• Source data:
::::::::::

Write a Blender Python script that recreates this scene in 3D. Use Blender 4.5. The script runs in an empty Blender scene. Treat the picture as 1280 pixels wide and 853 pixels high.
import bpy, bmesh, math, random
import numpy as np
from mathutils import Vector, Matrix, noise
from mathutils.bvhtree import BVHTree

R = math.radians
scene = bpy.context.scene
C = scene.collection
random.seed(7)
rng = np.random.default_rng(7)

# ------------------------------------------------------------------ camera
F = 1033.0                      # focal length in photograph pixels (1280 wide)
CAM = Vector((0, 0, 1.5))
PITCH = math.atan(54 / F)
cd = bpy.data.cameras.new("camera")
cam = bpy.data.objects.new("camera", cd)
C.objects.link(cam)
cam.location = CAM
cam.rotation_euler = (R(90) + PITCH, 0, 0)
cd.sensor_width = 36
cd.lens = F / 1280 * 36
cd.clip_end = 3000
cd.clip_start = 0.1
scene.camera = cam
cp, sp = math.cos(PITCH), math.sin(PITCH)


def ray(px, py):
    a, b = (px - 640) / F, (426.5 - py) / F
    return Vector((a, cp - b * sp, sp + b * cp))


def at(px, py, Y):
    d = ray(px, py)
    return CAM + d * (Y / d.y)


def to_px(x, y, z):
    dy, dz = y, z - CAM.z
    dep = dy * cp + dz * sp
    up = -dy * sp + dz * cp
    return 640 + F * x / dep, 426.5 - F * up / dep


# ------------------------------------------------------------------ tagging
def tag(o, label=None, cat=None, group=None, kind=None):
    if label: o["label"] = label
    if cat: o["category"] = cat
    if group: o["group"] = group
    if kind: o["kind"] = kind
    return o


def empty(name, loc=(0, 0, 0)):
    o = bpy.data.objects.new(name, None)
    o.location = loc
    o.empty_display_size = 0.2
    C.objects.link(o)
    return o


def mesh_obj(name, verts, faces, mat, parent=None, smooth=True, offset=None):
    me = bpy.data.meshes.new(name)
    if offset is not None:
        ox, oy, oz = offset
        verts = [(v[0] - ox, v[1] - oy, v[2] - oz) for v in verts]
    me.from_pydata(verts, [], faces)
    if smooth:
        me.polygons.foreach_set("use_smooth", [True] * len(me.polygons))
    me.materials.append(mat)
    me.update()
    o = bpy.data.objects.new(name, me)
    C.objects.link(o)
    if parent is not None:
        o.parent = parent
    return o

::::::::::

Repeat the material above in full, quoting it exactly.

Write a Blender Python script that recreates this scene in 3D. Use Blender 4.5. The script runs in an empty Blender scene. Treat the picture as 1280 pixels wide and 853 pixels high.
import bpy, bmesh, math, random
import numpy as np
from mathutils import Vector, Matrix, noise
from mathutils.bvhtree import BVHTree

R = math.radians
scene = bpy.context.scene
C = scene.collection
random.seed(7)
rng = np.random.default_rng(7)

# ------------------------------------------------------------------ camera
F = 1033.0                      # focal length in photograph pixels (1280 wide)
CAM = Vector((0, 0, 1.5))
PITCH = math.atan(54 / F)
cd = bpy.data.cameras.new("camera")
cam = bpy.data.objects.new("camera", cd)
C.objects.link(cam)
cam.location = CAM
cam.rotation_euler = (R(90) + PITCH, 0, 0)
cd.sensor_width = 36
cd.lens = F / 1280 * 36
cd.clip_end = 3000
cd.clip_start = 0.1
scene.camera = cam
cp, sp = math.cos(PITCH), math.sin(PITCH)


def ray(px, py):
    a, b = (px - 640) / F, (426.5 - py) / F
    return Vector((a, cp - b * sp, sp + b * cp))


def at(px, py, Y):
    d = ray(px, py)
    return CAM + d * (Y / d.y)


def to_px(x, y, z):
    dy, dz = y, z - CAM.z
    dep = dy * cp + dz * sp
    up = -dy * sp + dz * cp
    return 640 + F * x / dep, 426.5 - F * up / dep


# ------------------------------------------------------------------ tagging
def tag(o, label=None, cat=None, group=None, kind=None):
    if label: o["label"] = label
    if cat: o["category"] = cat
    if group: o["group"] = group
    if kind: o["kind"] = kind
    return o


def empty(name, loc=(0, 0, 0)):
    o = bpy.data.objects.new(name, None)
    o.location = loc
    o.empty_display_size = 0.2
    C.objects.link(o)
    return o


def mesh_obj(name, verts, faces, mat, parent=None, smooth=True, offset=None):
    me = bpy.data.meshes.new(name)
    if offset is not None:
        ox, oy, oz = offset
        verts = [(v[0] - ox, v[1] - oy, v[2] - oz) for v in verts]
    me.from_pydata(verts, [], faces)
    if smooth:
        me.polygons.foreach_set("use_smooth", [True] * len(me.polygons))
    me.materials.append(mat)
    me.update()
    o = bpy.data.objects.new(name, me)
    C.objects.link(o)
    if parent is not None:
        o.parent = parent
    return o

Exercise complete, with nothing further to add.